The use of bitcoin for commercial payments has dropped dramatically this year, even as the original digital coin starts to fulfil one of the basic features of any payment currency: stability.

The value of bitcoins handled by major payment processors shrivelled nearly 80 percent in the year to September, data from blockchain researcher Chainalysis shows. That suggests the cryptocurrency is struggling to mature from speculative asset to a serious alternative to state-issued money.

Months of relative calm in bitcoin prices after the wild swings of last winter had fuelled hopes it would become widely used for payments, its intended purpose.

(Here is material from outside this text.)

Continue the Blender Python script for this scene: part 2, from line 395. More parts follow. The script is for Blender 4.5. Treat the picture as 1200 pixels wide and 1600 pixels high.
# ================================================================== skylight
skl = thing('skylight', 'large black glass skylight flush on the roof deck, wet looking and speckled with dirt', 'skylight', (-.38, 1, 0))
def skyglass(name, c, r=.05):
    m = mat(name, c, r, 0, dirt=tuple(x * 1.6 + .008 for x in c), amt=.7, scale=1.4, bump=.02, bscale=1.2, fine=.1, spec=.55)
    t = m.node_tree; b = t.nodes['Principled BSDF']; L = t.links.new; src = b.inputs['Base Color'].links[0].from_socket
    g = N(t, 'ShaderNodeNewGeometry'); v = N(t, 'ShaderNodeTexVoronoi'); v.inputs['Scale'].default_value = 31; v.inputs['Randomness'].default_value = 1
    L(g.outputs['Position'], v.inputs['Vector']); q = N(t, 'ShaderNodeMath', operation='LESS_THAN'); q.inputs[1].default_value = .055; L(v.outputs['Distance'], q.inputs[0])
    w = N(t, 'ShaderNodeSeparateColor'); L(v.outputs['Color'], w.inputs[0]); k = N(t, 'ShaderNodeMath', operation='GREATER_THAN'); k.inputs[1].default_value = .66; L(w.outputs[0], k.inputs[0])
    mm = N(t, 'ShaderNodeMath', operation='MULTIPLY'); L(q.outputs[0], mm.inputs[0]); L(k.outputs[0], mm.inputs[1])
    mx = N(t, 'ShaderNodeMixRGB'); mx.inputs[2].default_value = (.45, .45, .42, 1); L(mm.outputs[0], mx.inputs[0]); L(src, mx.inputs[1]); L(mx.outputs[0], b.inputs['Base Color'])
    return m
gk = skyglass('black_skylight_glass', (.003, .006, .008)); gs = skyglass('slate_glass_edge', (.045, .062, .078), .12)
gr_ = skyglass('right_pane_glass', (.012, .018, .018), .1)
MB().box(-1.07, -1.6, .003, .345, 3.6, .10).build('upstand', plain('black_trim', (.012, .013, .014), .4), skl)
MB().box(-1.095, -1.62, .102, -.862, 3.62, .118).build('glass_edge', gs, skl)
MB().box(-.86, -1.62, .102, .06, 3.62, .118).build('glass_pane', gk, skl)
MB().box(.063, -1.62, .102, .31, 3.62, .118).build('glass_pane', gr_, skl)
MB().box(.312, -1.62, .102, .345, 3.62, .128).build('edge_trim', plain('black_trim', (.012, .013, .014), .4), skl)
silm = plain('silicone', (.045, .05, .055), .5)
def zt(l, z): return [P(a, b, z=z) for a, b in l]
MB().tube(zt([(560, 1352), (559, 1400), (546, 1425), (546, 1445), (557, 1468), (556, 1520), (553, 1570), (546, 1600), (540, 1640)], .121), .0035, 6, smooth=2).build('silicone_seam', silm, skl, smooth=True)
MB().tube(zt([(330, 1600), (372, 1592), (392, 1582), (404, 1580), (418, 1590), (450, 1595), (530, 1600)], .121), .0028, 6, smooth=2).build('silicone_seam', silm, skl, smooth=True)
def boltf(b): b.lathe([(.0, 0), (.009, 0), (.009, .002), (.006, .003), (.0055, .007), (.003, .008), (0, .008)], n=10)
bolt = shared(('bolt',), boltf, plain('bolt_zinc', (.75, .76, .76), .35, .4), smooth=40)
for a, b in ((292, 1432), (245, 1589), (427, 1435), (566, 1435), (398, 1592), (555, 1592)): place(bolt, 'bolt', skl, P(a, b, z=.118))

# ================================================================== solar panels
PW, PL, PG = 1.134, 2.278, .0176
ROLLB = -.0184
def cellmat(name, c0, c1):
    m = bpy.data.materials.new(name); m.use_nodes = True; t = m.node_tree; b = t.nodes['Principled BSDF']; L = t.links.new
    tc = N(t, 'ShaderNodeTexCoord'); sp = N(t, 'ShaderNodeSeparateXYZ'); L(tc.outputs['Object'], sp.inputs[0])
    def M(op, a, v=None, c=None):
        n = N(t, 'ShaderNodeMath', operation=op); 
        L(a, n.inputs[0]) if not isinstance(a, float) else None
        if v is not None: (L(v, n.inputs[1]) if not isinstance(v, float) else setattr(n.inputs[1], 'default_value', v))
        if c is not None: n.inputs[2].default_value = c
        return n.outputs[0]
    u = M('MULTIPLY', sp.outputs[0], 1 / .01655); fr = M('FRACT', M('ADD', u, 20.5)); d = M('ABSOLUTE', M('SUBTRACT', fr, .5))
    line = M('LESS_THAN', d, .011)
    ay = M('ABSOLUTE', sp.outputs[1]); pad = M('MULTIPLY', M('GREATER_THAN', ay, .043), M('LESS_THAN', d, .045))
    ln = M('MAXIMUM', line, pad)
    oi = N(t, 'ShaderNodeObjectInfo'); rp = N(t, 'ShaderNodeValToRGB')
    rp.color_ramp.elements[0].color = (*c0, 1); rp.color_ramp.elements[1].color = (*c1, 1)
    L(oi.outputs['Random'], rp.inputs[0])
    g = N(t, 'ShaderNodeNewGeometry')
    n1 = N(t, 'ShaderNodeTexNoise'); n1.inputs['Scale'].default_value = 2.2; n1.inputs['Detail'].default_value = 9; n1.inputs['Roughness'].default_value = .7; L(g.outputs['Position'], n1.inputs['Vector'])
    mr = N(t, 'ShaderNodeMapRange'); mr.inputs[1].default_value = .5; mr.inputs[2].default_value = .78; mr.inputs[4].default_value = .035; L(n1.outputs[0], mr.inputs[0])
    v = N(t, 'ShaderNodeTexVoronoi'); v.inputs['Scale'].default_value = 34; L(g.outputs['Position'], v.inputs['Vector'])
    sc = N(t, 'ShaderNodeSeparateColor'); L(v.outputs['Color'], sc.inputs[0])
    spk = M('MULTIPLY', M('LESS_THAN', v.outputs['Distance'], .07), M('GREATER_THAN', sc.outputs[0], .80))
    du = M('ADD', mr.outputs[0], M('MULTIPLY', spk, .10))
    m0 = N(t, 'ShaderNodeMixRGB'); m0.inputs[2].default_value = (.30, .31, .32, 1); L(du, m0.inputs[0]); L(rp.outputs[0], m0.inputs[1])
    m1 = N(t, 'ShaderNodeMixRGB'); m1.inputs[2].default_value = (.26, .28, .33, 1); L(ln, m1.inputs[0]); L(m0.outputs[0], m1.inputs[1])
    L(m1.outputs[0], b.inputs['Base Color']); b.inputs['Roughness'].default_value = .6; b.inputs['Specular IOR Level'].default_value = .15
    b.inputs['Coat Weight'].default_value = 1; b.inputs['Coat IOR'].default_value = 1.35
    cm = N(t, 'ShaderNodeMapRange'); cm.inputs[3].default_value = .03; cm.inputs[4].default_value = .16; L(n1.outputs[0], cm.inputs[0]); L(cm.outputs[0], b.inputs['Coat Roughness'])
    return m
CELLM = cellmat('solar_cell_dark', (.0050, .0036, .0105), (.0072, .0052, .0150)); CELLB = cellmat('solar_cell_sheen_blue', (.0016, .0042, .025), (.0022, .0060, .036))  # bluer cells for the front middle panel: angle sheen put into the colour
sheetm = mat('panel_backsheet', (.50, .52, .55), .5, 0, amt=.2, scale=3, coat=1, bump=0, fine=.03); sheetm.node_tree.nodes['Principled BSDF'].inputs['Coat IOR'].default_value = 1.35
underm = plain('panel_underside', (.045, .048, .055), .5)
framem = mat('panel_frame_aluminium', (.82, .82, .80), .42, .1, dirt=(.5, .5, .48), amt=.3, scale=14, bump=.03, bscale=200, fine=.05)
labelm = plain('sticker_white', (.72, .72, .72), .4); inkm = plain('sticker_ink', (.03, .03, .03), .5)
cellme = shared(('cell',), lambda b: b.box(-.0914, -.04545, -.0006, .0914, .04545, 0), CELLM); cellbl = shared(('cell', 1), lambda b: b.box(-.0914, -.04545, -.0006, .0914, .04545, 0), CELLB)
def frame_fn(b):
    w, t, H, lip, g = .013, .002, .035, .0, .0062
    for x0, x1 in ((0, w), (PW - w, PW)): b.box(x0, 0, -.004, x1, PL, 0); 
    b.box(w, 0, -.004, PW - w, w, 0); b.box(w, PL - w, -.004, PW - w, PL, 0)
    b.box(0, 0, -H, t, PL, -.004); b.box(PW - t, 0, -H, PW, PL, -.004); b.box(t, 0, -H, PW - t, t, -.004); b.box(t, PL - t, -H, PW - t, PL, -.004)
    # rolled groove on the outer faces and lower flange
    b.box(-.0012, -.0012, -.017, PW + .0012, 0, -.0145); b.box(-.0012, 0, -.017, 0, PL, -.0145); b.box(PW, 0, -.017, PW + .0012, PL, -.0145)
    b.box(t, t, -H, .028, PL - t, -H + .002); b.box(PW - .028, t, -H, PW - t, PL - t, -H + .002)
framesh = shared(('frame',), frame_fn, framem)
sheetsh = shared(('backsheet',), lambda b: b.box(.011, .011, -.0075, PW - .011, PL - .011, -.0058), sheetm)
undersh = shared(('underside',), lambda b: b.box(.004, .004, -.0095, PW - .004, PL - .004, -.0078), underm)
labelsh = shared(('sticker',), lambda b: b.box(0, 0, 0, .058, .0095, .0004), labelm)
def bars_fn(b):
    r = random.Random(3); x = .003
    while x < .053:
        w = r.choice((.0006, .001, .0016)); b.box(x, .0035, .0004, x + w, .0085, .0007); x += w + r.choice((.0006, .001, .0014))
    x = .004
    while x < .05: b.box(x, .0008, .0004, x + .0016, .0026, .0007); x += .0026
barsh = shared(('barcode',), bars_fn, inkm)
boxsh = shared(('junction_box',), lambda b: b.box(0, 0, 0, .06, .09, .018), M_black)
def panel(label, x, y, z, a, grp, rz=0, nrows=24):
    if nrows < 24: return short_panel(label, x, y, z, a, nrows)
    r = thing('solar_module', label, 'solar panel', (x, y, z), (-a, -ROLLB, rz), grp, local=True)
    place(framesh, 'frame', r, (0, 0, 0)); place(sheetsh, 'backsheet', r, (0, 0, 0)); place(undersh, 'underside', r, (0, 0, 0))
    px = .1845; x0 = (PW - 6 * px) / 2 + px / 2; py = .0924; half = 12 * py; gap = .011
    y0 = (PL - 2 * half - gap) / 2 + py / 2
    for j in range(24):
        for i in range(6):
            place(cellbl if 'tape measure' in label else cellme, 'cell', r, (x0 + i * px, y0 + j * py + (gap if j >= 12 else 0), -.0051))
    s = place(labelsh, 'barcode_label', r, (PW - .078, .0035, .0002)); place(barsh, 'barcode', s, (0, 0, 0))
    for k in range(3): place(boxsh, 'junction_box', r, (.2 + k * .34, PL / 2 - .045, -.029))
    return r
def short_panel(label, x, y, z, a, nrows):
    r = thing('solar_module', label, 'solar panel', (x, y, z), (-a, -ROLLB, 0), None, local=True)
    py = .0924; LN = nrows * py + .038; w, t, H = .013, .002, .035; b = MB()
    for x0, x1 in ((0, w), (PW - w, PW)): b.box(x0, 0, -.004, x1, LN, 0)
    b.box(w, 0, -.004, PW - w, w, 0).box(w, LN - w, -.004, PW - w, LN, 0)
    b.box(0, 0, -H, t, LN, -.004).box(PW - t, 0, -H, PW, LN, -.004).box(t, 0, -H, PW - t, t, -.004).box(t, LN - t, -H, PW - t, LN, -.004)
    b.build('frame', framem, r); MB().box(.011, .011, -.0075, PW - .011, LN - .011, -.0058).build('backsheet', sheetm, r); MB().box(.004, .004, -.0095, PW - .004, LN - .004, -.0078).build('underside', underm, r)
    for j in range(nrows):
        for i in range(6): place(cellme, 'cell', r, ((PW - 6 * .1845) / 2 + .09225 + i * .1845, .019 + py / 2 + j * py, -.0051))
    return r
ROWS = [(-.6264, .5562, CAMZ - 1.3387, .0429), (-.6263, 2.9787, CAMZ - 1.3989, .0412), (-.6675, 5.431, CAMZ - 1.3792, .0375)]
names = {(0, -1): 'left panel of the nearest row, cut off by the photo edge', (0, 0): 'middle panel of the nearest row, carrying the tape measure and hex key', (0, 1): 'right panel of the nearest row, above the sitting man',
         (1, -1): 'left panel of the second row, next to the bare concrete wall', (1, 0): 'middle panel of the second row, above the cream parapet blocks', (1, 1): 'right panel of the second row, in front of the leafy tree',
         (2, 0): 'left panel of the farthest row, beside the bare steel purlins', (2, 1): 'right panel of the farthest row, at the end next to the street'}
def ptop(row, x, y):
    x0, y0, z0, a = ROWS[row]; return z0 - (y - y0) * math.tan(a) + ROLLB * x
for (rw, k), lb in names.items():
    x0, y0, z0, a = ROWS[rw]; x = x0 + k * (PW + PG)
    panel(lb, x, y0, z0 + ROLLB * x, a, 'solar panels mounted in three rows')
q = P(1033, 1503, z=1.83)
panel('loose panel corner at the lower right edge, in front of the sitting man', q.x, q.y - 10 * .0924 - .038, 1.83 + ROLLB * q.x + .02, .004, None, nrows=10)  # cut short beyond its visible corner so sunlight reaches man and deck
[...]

But its collapse in use as a payment currency has instead left big finance and crypto insiders eyeing better technological infrastructure to help bitcoin take off as a way to pay.

"There would have to be a stability requirement if it is to become another form of money," said Joni Teves, a strategist at UBS in London.

"But one thing that would take bitcoin into the mainstream is scalability -- is it able to process the value or volume of transactions that money tends to do"

The blockchain technology, where all bitcoin activity is recorded and validated, can only process a fraction of the transactions per second that major credit card companies can. That renders its mass use impractical.

Bitcoin still endures torrid swings in price, as this week's 30 percent plunge shows. For a spell last month, though, the cryptocurrency was more stable than U.S. stocks.